Menanggapi ketentuan pasal 13 ayat (4) tersebut, Badrul menyatakan keberadaannya ditujukan untuk memastikan bahwa seluruh mahasiswa yang ada di Indonesia memperoleh akses yang sama dalam mengenyam pendidikan di UI. ”UI merupakan miniatur Indonesia, sehingga penegasan daerah tertinggal, terbelakang, dan terluar tersebut ada untuk menekankan bahwa setiap orang memiliki kesempatan dan akses yang sama untuk mengenyam pendidikan di UI. Terkait dengan pola penerimaan secara nasional, UI sendiri sebagaimana yang kita ketahui memiliki empat jalur penerimaan yaitu Seleksi Nasional Masuk Perguruan Tinggi, talentscouting, Prestasi dan Pemerataan Kesempatan Belajar, Seleksi Bersama Masuk Perguruan Tinggi, dan Seleksi Masuk UI yang kesemuanya bersifat nasional. Sementara itu, frasa 20% yang menjadi problematika di beberapa kalangan sebenarnya telah dipenuhi UI sendiri dengan menempatkan lebih dari 25% mahasiswa program sarjana reguler untuk mendapatkan program beasiswa dari UI melalui pemberian biaya operasional pendidikan berkeadilan yang memiliki nominal di bawah Rp5 juta setiap semesternya,” ujar Badrul.

Selain menghadirkan para dosen/pejabat terkait, seminar ini juga menghadirkan pandangan mahasiswa yang diwakili oleh Mahesa Oktareza.
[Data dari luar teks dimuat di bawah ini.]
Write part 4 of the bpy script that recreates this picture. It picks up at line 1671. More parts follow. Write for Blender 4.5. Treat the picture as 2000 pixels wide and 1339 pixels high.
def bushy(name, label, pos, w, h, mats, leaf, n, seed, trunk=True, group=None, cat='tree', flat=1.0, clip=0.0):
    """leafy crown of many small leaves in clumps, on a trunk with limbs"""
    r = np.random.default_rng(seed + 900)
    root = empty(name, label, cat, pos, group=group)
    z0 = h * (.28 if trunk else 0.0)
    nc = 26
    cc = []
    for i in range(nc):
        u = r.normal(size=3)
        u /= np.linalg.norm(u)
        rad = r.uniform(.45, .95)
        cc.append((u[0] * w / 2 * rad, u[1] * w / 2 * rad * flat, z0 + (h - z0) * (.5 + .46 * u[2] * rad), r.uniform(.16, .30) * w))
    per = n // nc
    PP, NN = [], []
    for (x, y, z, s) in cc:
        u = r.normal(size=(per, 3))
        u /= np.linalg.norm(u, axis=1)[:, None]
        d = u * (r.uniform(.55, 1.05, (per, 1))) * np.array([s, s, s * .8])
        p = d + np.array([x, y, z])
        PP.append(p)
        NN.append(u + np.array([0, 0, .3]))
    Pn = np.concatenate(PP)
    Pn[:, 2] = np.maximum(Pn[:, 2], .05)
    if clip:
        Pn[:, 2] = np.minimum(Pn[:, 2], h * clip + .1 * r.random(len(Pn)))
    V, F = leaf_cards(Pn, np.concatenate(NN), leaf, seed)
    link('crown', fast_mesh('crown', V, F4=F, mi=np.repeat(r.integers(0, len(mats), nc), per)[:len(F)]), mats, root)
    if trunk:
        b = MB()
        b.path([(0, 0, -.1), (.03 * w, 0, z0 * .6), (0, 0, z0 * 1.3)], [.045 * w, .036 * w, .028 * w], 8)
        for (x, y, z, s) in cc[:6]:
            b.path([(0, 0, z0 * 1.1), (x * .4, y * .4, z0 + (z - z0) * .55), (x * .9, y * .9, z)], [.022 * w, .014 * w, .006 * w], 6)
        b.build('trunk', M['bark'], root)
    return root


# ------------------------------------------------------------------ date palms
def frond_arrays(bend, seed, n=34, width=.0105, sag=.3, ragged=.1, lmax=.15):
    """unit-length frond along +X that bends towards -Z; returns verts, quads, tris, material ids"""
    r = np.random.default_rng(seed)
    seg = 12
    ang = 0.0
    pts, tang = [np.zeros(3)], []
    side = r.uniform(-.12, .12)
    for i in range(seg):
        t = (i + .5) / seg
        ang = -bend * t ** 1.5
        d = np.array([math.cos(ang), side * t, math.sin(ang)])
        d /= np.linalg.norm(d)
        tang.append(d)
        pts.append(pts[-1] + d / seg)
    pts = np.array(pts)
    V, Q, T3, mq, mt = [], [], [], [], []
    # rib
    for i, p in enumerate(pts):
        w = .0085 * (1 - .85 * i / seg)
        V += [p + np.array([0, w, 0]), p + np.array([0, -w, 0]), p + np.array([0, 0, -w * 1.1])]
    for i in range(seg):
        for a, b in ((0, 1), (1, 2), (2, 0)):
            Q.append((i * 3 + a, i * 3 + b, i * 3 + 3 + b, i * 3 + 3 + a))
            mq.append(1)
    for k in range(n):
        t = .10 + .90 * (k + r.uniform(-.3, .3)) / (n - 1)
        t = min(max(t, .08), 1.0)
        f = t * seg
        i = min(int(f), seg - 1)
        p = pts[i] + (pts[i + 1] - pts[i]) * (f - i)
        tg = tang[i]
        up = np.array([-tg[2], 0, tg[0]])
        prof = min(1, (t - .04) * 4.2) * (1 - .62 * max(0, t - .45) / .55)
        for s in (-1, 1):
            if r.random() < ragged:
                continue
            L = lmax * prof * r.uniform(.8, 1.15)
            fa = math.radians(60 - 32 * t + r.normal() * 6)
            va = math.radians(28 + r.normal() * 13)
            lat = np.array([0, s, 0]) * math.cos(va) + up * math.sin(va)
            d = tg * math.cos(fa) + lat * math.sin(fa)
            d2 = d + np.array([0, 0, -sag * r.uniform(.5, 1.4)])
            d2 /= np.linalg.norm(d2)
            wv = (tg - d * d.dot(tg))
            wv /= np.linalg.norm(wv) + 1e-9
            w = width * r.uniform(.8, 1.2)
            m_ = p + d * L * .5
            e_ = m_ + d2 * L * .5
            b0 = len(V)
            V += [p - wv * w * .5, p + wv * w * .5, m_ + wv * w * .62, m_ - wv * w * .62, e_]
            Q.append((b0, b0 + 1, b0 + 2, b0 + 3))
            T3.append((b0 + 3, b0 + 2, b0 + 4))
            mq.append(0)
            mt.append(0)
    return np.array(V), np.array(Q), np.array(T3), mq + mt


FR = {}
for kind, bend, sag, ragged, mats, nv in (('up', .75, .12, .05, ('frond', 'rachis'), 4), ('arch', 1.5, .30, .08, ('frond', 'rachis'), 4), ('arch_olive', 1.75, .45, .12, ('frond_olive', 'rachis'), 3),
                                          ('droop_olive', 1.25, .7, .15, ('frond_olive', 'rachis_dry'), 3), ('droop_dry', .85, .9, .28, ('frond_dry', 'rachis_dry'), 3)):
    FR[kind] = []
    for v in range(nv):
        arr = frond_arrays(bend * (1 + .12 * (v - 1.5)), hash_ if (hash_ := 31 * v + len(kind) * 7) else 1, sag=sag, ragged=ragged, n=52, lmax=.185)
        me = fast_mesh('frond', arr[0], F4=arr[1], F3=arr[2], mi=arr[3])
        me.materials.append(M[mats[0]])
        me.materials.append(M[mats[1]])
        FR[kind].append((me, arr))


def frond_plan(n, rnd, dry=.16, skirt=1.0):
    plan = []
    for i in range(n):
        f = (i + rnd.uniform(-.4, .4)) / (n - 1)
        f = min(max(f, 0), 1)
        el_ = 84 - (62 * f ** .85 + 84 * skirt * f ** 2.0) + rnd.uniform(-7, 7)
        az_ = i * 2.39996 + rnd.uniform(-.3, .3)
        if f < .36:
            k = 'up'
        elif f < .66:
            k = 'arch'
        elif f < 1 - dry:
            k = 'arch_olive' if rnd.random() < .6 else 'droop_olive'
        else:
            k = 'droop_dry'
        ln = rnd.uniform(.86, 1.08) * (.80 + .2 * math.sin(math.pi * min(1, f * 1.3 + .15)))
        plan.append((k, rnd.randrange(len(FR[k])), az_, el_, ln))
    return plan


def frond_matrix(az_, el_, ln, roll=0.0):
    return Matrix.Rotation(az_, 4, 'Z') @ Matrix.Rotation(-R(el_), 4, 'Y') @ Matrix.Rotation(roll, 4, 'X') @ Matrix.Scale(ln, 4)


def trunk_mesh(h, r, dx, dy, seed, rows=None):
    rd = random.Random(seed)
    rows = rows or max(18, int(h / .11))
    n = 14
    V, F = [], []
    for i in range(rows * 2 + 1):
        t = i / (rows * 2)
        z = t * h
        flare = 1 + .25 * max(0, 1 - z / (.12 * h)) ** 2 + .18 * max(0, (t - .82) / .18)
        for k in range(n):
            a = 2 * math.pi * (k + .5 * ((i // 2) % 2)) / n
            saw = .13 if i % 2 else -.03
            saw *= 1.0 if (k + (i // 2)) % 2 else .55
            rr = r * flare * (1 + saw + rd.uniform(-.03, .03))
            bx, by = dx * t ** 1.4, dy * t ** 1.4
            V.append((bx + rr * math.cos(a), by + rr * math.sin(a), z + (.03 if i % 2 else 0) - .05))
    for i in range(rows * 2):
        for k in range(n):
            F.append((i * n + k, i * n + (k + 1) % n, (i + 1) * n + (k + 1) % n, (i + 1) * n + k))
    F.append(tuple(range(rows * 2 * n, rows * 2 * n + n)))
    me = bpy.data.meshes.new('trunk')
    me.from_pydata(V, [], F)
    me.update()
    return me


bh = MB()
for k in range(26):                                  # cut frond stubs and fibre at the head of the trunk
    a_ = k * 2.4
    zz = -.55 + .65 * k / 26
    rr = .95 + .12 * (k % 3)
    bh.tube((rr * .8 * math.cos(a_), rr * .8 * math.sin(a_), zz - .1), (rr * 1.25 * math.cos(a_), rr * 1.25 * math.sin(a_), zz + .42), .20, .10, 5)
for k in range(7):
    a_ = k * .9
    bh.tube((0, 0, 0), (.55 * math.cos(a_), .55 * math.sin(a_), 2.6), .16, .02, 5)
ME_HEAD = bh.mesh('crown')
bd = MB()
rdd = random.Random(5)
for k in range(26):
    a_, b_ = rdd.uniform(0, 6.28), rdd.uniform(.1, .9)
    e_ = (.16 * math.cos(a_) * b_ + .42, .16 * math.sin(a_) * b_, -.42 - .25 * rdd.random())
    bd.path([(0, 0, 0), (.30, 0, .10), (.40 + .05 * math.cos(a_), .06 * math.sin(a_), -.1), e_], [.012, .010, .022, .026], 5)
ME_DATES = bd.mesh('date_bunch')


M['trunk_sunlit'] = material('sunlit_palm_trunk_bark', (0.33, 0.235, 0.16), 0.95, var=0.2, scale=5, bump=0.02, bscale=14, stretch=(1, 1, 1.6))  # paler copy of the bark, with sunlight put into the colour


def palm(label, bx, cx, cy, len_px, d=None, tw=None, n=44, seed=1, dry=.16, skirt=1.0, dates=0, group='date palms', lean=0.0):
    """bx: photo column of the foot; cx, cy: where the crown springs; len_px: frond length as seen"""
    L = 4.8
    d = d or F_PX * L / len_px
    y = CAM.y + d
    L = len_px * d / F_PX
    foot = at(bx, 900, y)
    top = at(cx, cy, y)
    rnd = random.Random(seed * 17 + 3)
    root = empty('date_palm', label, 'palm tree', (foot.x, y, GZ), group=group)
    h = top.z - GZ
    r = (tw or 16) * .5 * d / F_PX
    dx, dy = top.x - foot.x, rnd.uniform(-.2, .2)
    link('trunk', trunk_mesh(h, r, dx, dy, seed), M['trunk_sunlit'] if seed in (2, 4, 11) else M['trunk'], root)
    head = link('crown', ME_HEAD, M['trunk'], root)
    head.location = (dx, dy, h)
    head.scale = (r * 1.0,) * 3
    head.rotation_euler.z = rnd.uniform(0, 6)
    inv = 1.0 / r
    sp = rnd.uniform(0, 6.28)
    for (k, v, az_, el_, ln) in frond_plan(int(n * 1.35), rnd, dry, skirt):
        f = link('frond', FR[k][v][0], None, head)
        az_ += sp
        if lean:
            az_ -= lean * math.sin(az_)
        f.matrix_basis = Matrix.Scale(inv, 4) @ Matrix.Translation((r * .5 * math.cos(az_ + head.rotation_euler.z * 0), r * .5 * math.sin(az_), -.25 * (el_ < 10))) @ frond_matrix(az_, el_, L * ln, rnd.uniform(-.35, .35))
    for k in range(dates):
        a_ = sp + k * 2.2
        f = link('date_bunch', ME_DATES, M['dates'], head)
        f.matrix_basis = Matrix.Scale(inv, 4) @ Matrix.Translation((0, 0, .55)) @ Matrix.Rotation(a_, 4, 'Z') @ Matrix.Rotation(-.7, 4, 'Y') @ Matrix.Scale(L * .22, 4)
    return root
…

Dalam kesempatan tersebut, Mahesa menyampaikan bahwa terdapat dua hal yang menjadi concern mahasiswa pada statuta baru tersebut yaitu permasalahan beasiswa, penerimaan mahasiswa, dan biaya pendidikan yang berkaitan langsung dengan mahasiswa karena merasa ketentuan tersebut merugikan mahasiswa dengan frasa-frasa ambigu seperti seleksi penerimaan mahasiswa baru secara nasional serta permasalahan seputar posisi Anggota Majelis Wali Amanat UI Unsur Mahasiswa (MWA UI UM) yang jumlahnya sangat sedikit di dalam forum MWA. Sedikitnya anggota MWA UI UM membuat mahasiswa merasa suaranya kurang terwakili di dalam forum MWA. Untuk itu, pihak BEM memiliki tiga buah solusi terhadap statuta ini yaitu dicabut dan menggunakan yang lama terlebih dahulu sembari membuat statuta baru bersama seluruh elemen di UI; direvisi dengan catatan yang telah dibuat oleh mahasiswa dijadikan bahan evaluasi terhadap revisi statuta; dan dilaksanakan dengan catatan aturan turunan yang dibuat harus berpihak kepada kepentingan mahasiswa.